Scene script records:
********
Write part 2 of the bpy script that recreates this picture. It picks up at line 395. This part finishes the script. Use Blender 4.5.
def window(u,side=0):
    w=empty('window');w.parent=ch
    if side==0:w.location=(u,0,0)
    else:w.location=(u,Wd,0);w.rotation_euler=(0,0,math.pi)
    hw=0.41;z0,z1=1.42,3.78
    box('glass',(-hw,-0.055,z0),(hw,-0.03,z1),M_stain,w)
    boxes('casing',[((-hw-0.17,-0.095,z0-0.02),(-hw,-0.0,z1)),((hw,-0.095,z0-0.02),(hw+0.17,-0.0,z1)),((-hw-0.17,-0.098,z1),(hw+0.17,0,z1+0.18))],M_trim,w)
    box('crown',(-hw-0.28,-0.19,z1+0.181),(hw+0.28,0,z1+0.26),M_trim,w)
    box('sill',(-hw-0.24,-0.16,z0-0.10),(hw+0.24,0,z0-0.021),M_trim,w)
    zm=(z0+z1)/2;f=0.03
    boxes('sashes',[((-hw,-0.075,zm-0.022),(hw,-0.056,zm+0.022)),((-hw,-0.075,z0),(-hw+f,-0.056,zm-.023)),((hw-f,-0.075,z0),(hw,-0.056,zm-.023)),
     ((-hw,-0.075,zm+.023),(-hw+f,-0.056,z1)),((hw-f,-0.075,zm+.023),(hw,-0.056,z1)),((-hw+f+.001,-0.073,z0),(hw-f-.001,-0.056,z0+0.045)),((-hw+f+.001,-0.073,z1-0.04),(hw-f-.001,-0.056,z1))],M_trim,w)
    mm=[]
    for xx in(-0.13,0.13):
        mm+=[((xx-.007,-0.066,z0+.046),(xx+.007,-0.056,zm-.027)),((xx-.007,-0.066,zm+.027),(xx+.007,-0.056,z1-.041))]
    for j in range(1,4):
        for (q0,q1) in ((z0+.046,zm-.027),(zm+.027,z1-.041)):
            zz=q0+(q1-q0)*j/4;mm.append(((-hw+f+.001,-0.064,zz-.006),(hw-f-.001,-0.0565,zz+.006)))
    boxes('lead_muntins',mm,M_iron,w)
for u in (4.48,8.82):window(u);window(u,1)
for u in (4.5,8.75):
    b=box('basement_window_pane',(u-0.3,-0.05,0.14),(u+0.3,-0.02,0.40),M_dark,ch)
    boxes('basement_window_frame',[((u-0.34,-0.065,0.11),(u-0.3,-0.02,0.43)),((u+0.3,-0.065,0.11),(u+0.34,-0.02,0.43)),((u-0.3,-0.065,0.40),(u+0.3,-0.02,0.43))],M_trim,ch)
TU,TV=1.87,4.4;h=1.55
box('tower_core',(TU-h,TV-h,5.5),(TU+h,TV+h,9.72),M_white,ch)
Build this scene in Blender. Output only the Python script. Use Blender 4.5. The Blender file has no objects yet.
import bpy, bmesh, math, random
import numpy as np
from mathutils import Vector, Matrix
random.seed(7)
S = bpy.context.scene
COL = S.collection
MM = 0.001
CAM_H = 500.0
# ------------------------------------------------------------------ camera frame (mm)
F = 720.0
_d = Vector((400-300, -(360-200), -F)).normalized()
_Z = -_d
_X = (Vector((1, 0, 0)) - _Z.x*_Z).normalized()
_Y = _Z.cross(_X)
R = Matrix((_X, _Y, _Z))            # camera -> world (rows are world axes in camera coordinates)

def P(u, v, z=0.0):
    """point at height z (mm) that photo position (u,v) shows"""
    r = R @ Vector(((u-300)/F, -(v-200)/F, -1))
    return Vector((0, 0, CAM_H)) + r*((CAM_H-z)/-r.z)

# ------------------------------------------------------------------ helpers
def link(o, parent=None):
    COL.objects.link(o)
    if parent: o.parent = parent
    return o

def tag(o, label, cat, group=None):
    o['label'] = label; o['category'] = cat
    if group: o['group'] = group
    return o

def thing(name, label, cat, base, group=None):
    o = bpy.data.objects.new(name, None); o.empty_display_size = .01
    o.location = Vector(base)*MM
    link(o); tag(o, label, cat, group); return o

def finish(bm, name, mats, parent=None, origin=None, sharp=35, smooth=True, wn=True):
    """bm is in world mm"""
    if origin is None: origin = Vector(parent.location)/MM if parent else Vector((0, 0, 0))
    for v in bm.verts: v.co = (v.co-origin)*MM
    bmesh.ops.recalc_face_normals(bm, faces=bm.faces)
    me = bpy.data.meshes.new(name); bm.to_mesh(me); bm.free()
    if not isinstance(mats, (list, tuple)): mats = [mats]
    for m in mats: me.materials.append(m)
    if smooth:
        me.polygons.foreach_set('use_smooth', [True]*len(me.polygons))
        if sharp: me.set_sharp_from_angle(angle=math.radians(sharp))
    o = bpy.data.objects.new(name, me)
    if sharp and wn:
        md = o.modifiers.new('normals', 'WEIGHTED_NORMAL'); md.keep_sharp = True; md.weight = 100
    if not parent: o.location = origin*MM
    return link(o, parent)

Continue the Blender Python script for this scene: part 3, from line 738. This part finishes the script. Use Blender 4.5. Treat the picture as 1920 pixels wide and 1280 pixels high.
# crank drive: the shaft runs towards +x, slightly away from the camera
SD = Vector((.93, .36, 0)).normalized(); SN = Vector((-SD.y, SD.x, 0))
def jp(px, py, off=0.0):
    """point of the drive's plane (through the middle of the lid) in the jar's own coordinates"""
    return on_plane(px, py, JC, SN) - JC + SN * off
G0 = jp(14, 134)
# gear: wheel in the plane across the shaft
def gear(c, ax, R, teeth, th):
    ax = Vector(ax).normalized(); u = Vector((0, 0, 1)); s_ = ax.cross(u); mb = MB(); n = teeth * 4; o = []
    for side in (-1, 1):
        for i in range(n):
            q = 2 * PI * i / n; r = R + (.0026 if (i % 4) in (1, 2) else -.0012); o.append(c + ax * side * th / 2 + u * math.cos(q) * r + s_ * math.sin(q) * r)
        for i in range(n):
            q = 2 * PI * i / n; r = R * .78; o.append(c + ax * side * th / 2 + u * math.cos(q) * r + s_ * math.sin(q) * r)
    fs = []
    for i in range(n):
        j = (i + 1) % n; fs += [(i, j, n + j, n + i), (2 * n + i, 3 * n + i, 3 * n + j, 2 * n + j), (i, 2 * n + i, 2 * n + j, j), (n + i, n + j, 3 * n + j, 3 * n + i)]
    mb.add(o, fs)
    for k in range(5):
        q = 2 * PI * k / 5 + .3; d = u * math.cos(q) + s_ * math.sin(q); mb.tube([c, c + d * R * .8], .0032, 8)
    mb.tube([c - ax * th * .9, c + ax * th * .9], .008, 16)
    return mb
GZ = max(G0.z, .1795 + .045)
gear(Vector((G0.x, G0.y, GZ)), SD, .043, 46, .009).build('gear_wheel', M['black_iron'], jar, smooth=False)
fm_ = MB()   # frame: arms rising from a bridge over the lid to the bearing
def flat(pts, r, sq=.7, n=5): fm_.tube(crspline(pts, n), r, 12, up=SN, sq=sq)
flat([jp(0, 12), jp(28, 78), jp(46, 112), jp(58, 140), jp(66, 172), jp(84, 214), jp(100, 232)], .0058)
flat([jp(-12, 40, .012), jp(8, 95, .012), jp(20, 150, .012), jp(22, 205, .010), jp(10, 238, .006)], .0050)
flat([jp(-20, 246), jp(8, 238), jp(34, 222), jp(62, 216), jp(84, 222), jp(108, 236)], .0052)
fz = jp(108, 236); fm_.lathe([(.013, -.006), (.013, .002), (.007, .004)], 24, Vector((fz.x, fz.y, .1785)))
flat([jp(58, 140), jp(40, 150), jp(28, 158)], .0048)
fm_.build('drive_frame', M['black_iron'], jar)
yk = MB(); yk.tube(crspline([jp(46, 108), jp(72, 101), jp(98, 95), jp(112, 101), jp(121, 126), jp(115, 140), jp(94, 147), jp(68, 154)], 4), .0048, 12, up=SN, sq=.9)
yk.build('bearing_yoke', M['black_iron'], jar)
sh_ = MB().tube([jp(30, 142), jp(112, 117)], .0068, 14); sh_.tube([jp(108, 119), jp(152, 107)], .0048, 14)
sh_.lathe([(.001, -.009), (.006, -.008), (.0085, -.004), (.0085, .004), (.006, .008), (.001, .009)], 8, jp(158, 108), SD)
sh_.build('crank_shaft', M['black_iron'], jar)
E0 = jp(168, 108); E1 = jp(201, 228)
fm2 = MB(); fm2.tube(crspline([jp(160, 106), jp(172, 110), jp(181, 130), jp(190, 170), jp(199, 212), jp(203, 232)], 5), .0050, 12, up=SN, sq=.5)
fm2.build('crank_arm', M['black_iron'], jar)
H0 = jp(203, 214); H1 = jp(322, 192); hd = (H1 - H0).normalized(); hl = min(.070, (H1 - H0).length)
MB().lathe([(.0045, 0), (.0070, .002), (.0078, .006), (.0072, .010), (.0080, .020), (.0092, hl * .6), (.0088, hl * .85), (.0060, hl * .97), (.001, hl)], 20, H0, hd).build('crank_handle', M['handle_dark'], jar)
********
**To be done:**
Restate the first line and every line after it, word for word, stopping once the line with "box('tower_core',(TU-h,TV-h,5.5),(TU+h,TV+h,9.72),M_white,ch)" is done.

**Written solution:**
Write part 2 of the bpy script that recreates this picture. It picks up at line 395. This part finishes the script. Use Blender 4.5.
def window(u,side=0):
    w=empty('window');w.parent=ch
    if side==0:w.location=(u,0,0)
    else:w.location=(u,Wd,0);w.rotation_euler=(0,0,math.pi)
    hw=0.41;z0,z1=1.42,3.78
    box('glass',(-hw,-0.055,z0),(hw,-0.03,z1),M_stain,w)
    boxes('casing',[((-hw-0.17,-0.095,z0-0.02),(-hw,-0.0,z1)),((hw,-0.095,z0-0.02),(hw+0.17,-0.0,z1)),((-hw-0.17,-0.098,z1),(hw+0.17,0,z1+0.18))],M_trim,w)
    box('crown',(-hw-0.28,-0.19,z1+0.181),(hw+0.28,0,z1+0.26),M_trim,w)
    box('sill',(-hw-0.24,-0.16,z0-0.10),(hw+0.24,0,z0-0.021),M_trim,w)
    zm=(z0+z1)/2;f=0.03
    boxes('sashes',[((-hw,-0.075,zm-0.022),(hw,-0.056,zm+0.022)),((-hw,-0.075,z0),(-hw+f,-0.056,zm-.023)),((hw-f,-0.075,z0),(hw,-0.056,zm-.023)),
     ((-hw,-0.075,zm+.023),(-hw+f,-0.056,z1)),((hw-f,-0.075,zm+.023),(hw,-0.056,z1)),((-hw+f+.001,-0.073,z0),(hw-f-.001,-0.056,z0+0.045)),((-hw+f+.001,-0.073,z1-0.04),(hw-f-.001,-0.056,z1))],M_trim,w)
    mm=[]
    for xx in(-0.13,0.13):
        mm+=[((xx-.007,-0.066,z0+.046),(xx+.007,-0.056,zm-.027)),((xx-.007,-0.066,zm+.027),(xx+.007,-0.056,z1-.041))]
    for j in range(1,4):
        for (q0,q1) in ((z0+.046,zm-.027),(zm+.027,z1-.041)):
            zz=q0+(q1-q0)*j/4;mm.append(((-hw+f+.001,-0.064,zz-.006),(hw-f-.001,-0.0565,zz+.006)))
    boxes('lead_muntins',mm,M_iron,w)
for u in (4.48,8.82):window(u);window(u,1)
for u in (4.5,8.75):
    b=box('basement_window_pane',(u-0.3,-0.05,0.14),(u+0.3,-0.02,0.40),M_dark,ch)
    boxes('basement_window_frame',[((u-0.34,-0.065,0.11),(u-0.3,-0.02,0.43)),((u+0.3,-0.065,0.11),(u+0.34,-0.02,0.43)),((u-0.3,-0.065,0.40),(u+0.3,-0.02,0.43))],M_trim,ch)
TU,TV=1.87,4.4;h=1.55
box('tower_core',(TU-h,TV-h,5.5),(TU+h,TV+h,9.72),M_white,ch)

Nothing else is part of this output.